Numa atitude estúpida disse-lhe que meu marido havia saído, mas voltava logo, ele podia sentar e esperar. Claro que ele não aceitou, percebi que ele estava completamente drogado e mal conseguia falar ou manter-se em pé. Então me levantei e disse que ia olhar se encontrava dinheiro na carteira dos meninos, ele seguiu na frente e eu a menina logo atrás, entrei no quarto de meu filho e abri as gavetas, mostrei-lhe que não havia dinheiro em casa.
Fomos para o outro quarto, lá ele pegou um celular e colocou no bolso, quando ele abaixou-se para abrir as gavetas percebi que a arma que ele usava era uma faca enferrujada sem cabo ou ponta, então puxei o braço de minha companheira e corri para rua deixando-o sozinho dentro de casa. Chegando à calçada não vi ninguém na rua e comecei a gritar por socorro. Os vizinhos começaram a aparecer e tudo que eu conseguia falar era: liguem para polícia, tem um homem armado lá em casa.
A essas alturas surgiu gente de todo lado, alguém ligou para a polícia, outros foram avisar aos vizinhos da rua dos fundos para ficarem alertas; a polícia, como de praxe, demorou anos para chegar, mais calma consegui dizer que a arma na verdade era uma faca, alguns vizinhos reuniram-se e resolveram entrar lá em casa. Ele já havia fugido levando apenas dois celulares, meu notebook estava suspenso, creio que ele tentou levar e não consegui livrar-se dos fios. Os policiais entraram em todos os muros e casas a pedido de seus proprietários, mas o jovem assaltante não foi encontrado.
Tudo acabado, veio o medo. Tive um acesso de choro que quase não consigo me controlar. Pela primeira vez na vida percebi que as balas perdidas, a violência está sempre mais próxima do que imaginamos. Aquele belo rapaz, com a idade de meus filhos, fruto dos desajustes sociais poderia, em seu desespero, ter morrido ou matado alguém. Pelo estado em que ele se encontrava até eu, se fosse um pouco mais corajosa o teria rendido, pois assim como sai correndo deixando-o sozinha em casa eu poderia tê-lo trancado no quarto até a chegada da polícia. Mas o instinto de defesa da vida está acima de qualquer prudência ou atitude que você possa imaginar. Naquele momento eu só pensei em defender nossas vidas. Passado o momento você imagina mil coisas que poderia ter feito.

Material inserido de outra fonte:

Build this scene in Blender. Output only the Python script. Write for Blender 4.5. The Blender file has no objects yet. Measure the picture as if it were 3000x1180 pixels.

Apesar do susto agradeço a Deus por não ter sido ferida e pela coragem de minha jovem companheira que teve a faca encostada em seu pescoço e conseguiu manter-se calma o suficiente para não tornar ainda mais grave a situação, pois o que mais assustava era o estado que o jovem se encontrava. Esta foi sem dúvida uma das piores situações que já vivi. E nesse momento nos perguntamos: o que estão fazendo com nossos impostos? O que é feito com o dinheiro que deveria assegurar nossa segurança? Onde estão às escolas para estes adolescentes que deveriam estar aprendendo lições de cidadania e não aterrorizando as famílias? E nós, cidadãos, o que estamos fazendo, seremos exemplos a ser seguidos?